A clerk follows a few paces behind you, watching your every move and checking inventory each time you pause in an aisle. You buy a few things, but you're stopped at the exit to show your receipt, she says, even while no one else is.
Sojourner-Campbell says it's often subtle but can quickly escalate, as demonstrated in the Philadelphia Starbucks incident and a number of high-profile cases in Canada.
Last month, a Toronto restaurant was ordered to pay $10,000 after asking black customers to prepay for a meal in 2014, while Shoppers Drug Mart was ordered to pay $8,000 in 2015 after a worker targeted a black woman and accused her of stealing.
In Saskatchewan, a Giant Tiger employee in Regina was suspended last year amid racial profiling allegations after an Indigenous man posted a video showing him repeatedly being followed, while another video showed a Canadian Tire staff member accusing an Indigenous man of shoplifting and physically removing him from a store.
"It can happen in small communities or large urban areas," says Sojourner-Campbell. "Black and Indigenous people are racially profiled and poorly treated everywhere in Canada."
In Nova Scotia, the provincial human rights commission found that staff at a Halifax-area Sobeys discriminated against a black woman when they falsely accused her of repeatedly stealing.
Andrella David was buying ice cream in May 2009 when a staff member approached her and publicly accused her of being a "known shoplifter." The grocery giant initially appealed the ruling, saying that although the situation wasn't properly handled she was not racially profiled.
Sobeys agreed to apologize and offer staff training on discrimination and racial profiling after public outcry prompted a months-long boycott.
Nova Scotia's first black lieutenant-governor, Mayann Francis, came forward at the time to reveal that she, too, had been the victim of repeated racial profiling while shopping.
"Yes, I've been successful, yes, I have many accolades, but I still experience this," she said Monday. "It doesn't matter how successful I am."
Francis, a distinguished public service fellow with Dalhousie University's faculty of management, applauded Starbucks for responding quickly to the Philadelphia incident.
"They did not waste a minute, I give them kudos for that," she says. "The only criticism I have is, a half-day is not going to alleviate the problem, this is something that has to be ongoing."
Francis says people need to confront their own "unconscious bias" in order to address the problem.
El Jones, a Halifax poet and community organizer, says racial profiling is a result of black people being seen as a threat.
"The perception is that you're a criminal, you're dangerous and you're threatening," says Jones, Nancy's Chair in Women's Studies at Mount Saint Vincent University in Halifax.
The impact of racial profiling is hard to understand for those who don't experience it, she says.
"Think about how you go about your day.
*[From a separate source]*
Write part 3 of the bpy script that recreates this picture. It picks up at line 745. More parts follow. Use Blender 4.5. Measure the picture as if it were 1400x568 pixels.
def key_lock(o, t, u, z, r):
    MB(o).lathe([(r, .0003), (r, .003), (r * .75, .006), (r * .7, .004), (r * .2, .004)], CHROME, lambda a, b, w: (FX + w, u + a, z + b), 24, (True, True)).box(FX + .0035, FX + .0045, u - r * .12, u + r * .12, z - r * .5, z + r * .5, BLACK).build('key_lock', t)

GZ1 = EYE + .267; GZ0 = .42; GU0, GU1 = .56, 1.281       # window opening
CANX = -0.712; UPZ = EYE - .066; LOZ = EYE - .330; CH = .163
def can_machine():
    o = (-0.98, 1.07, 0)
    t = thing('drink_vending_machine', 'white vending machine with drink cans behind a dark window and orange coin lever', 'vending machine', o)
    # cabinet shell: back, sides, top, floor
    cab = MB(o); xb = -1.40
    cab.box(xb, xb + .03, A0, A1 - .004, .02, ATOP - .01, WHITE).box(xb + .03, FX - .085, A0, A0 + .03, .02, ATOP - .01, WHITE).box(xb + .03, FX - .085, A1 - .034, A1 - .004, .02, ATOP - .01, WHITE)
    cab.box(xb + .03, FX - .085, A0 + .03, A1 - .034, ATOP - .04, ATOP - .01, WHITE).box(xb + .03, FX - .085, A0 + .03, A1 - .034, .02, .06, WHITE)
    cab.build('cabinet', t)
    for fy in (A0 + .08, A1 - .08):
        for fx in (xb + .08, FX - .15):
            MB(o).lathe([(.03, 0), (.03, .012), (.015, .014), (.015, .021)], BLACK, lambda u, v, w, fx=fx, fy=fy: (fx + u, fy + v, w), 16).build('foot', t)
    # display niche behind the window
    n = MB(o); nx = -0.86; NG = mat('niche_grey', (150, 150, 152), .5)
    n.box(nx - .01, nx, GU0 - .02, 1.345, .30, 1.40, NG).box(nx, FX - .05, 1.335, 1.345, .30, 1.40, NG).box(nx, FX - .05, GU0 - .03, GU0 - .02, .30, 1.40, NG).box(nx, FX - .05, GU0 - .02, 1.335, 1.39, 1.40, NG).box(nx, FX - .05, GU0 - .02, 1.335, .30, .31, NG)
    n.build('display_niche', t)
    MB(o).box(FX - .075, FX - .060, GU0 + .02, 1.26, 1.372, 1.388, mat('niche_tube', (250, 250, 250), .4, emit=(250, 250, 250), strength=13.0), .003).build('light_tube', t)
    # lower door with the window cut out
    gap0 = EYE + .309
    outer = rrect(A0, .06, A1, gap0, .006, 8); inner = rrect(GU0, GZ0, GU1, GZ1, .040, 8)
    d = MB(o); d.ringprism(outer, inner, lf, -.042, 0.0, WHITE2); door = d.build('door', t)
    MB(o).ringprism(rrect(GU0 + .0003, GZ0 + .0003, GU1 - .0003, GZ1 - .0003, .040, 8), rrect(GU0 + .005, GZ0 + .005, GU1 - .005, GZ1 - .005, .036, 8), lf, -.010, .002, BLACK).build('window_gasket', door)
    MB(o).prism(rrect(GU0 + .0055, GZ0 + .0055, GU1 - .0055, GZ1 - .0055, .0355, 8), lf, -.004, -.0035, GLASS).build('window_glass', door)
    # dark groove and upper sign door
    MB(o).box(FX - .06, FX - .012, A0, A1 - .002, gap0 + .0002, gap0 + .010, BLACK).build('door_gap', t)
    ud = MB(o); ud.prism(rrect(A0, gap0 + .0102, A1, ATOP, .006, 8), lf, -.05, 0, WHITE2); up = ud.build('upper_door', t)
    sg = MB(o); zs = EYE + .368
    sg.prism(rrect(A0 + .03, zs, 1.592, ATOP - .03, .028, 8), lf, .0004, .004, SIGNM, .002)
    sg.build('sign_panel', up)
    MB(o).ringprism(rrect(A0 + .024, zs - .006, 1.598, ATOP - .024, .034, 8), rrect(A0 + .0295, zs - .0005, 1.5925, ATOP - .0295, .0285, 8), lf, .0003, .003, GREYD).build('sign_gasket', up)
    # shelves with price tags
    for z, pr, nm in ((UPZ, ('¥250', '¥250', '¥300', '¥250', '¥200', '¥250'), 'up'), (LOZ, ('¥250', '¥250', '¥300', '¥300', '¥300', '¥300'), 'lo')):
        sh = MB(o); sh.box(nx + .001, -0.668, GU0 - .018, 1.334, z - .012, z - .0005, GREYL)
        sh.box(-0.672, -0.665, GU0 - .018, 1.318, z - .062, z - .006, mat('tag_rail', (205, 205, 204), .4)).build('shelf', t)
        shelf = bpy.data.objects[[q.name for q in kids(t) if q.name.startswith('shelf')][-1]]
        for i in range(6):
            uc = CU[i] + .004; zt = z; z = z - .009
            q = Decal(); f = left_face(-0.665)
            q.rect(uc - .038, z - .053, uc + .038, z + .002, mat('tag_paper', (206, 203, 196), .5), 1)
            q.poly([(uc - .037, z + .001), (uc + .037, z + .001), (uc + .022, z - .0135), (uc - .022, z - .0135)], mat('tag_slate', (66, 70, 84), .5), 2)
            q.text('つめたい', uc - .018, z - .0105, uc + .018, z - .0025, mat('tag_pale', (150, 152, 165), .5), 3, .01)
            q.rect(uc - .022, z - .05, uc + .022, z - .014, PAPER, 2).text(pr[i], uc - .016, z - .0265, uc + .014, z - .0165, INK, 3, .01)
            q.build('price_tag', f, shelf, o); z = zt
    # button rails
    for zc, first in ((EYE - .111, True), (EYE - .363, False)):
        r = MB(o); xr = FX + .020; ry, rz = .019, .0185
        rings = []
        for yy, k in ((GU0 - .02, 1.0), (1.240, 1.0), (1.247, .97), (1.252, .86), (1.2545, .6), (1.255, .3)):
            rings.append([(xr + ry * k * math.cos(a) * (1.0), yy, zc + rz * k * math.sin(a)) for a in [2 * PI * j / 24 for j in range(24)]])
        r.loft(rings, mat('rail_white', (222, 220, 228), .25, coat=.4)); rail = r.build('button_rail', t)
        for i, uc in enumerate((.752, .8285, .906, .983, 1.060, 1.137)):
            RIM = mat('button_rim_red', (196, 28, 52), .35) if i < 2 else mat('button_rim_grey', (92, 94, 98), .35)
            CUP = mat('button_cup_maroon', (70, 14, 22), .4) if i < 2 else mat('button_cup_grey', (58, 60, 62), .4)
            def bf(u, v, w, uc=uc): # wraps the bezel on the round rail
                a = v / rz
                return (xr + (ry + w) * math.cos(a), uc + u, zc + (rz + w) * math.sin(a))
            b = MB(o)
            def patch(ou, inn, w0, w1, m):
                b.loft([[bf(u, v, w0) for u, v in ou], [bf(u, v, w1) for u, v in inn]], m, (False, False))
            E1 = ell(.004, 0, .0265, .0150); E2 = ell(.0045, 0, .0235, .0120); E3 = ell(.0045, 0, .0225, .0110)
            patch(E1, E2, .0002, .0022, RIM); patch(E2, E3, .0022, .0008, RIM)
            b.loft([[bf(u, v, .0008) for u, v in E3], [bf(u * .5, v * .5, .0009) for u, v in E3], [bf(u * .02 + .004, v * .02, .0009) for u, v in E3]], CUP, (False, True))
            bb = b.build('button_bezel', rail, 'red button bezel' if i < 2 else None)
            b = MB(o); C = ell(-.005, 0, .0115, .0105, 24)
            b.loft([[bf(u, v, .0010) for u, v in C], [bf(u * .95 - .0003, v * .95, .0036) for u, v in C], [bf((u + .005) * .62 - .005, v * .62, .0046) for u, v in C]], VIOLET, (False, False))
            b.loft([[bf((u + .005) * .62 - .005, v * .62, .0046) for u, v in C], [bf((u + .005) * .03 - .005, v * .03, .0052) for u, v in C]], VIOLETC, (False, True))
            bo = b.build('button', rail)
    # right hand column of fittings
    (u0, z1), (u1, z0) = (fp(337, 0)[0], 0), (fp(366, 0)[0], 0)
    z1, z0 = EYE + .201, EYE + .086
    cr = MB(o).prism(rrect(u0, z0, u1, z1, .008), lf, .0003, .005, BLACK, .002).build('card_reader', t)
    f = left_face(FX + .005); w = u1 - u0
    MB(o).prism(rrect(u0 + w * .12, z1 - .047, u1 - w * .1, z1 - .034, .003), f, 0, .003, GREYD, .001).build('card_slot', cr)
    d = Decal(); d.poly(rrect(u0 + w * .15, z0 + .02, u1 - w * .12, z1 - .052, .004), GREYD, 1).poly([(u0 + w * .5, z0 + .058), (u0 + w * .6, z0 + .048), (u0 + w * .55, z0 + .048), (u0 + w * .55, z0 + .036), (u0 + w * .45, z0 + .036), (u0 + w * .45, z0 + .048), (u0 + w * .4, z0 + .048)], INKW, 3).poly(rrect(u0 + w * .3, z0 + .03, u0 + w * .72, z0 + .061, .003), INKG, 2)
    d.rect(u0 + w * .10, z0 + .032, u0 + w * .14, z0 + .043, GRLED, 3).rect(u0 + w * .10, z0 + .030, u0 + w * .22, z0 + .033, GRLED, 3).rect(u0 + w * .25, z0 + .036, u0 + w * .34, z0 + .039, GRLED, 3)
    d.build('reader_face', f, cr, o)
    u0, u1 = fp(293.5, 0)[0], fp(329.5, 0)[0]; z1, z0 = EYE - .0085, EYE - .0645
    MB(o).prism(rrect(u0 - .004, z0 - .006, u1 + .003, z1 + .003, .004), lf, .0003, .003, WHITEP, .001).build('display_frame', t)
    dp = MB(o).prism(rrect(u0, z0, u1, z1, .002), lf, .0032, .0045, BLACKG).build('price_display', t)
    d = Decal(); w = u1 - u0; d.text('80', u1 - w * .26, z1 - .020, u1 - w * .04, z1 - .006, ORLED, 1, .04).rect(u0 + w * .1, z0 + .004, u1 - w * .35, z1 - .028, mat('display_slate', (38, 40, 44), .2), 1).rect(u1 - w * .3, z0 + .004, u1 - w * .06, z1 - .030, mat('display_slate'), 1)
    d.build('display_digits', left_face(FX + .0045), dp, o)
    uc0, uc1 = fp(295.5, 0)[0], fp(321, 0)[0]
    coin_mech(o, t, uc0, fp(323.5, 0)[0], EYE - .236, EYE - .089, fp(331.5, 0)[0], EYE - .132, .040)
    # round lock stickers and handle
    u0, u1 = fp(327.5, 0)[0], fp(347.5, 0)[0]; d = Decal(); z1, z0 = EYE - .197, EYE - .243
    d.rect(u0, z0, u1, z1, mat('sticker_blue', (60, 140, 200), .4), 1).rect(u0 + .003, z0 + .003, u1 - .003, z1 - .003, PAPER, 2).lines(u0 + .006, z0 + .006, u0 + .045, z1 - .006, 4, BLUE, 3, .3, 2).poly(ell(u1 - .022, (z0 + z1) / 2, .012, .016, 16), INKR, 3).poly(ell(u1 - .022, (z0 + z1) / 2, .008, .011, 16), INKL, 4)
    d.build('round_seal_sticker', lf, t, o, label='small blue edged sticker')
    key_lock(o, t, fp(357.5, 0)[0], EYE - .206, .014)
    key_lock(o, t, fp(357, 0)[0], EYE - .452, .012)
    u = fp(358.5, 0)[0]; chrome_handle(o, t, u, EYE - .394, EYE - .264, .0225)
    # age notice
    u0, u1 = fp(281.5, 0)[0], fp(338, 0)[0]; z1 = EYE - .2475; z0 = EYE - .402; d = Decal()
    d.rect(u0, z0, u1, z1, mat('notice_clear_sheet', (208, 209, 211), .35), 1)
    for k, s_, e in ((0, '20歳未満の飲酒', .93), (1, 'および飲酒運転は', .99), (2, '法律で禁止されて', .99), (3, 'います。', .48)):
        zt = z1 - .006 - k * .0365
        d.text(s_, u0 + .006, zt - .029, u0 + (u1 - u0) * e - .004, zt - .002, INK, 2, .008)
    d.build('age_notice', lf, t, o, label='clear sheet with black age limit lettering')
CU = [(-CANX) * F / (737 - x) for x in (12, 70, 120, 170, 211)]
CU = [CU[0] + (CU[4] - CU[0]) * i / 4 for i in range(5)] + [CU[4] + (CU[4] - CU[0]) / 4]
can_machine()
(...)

Now imagine having to second guess everything you do," Jones says. "Black people have to think twice before they do anything. Everything about your body you have to manage and control at all times."
Encountering racism on a daily basis is devastating for racialized people, says Robyn Maynard, a Montreal-based writer, activist and educator.
"We need to recognize this kind of profiling as punishment, a real kind of harm," she says. "It has a horrific impact on young people."
Maynard, the author of "Policing Black Lives: State Violence in Canada from Slavery to the Present," says the roots of racial profiling can be traced back to segregation and slavery before that.
Consumer racial profiling is one instance of the continued racism people experience everyday, she says.
"Just being black and moving freely in public space is contentious," Maynard says.
The consequences of racial profiling include black children being over-represented in the child welfare system, black students facing higher suspension rates and being streamed into lower tracks at school, she says.
"The Starbucks incident draws attention to a broader crisis that has been the reality of black communities for hundreds of years."